As for Yandex, it has been testing autonomous vehicles on public roads since December 2017, starting in Moscow and later expanding to Innopolis and Skolkovo, Russia, Las Vegas, and Tel Aviv. Work began in earnest in 2016, when the company’s 120-person self-driving team started piecing together components atop a Toyota Prius V chassis.

Currently, a small team within Yandex handcrafts maps of areas ahead of deployments, but the company expects the process will become more or less automatic in the future. To date, Yandex says its autonomous taxis have given over 2,000 rides with in-car safety drivers who keep tabs on route progress (along with teleoperators). Within four years, the company intends to build a car without a steering wheel that’s capable of “human-level” driving in certain cities.

Yandex Hyundai Sonata

Yandex has competition in Daimler, which last summer obtained a permit from the Chinese government to test autonomous cars powered by Baidu’s Apollo platform on public roads in China, and in Beijing-based Pony.ai, which has raised $214 million and in early April launched a driverless taxi pilot in Guangzhou. Meanwhile, Alphabet’s Waymo, which launched a commercial driverless taxi service in December 2018, says it is now servicing over 1,000 riders with a fleet of more than 600 cars.

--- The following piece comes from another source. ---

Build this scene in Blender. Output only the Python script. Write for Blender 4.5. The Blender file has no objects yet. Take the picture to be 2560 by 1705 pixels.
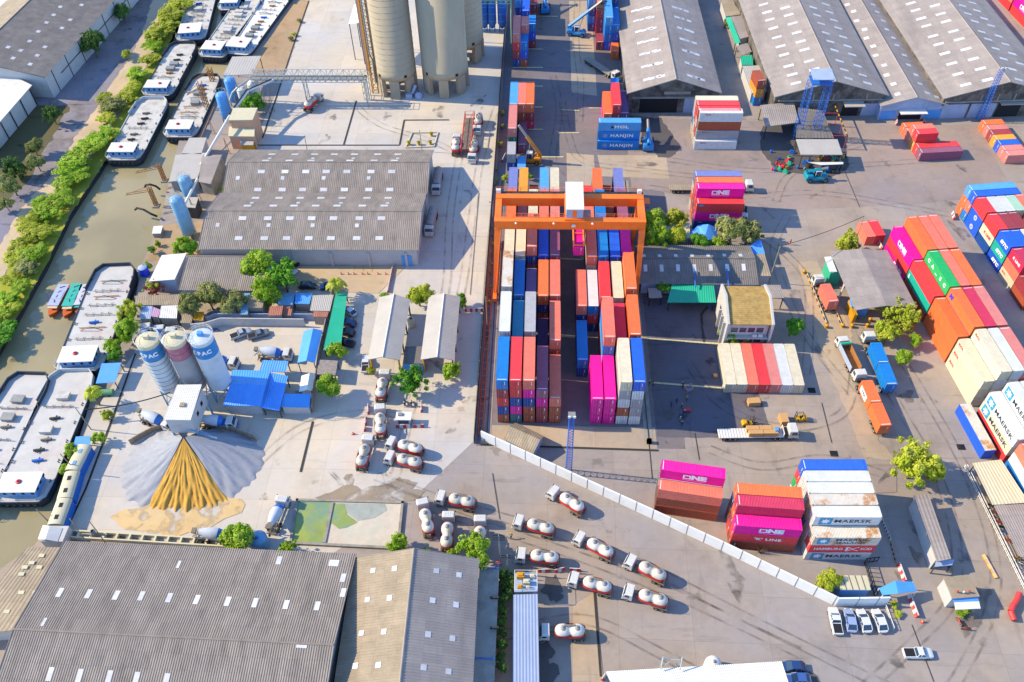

Startup Optimus Ride said earlier this year that it would build out a small autonomous shuttle fleet in New York City, following news of driverless car company Drive.ai’s expansion into Arlington, Texas. GM’s Cruise Automation has been testing an autonomous taxi service for employees in San Francisco and plans to launch a public service this year. Other competitors include Tesla, Zoox, Aptiv, May Mobility, Pronto.ai, Aurora, and Nuro, to name just a few.

According to marketing firm ABI, as many as 8 million driverless cars will be added to roads in 2025, and Research and Markets anticipates that there will be some 20 million autonomous cars in operation in the U.S. by 2030.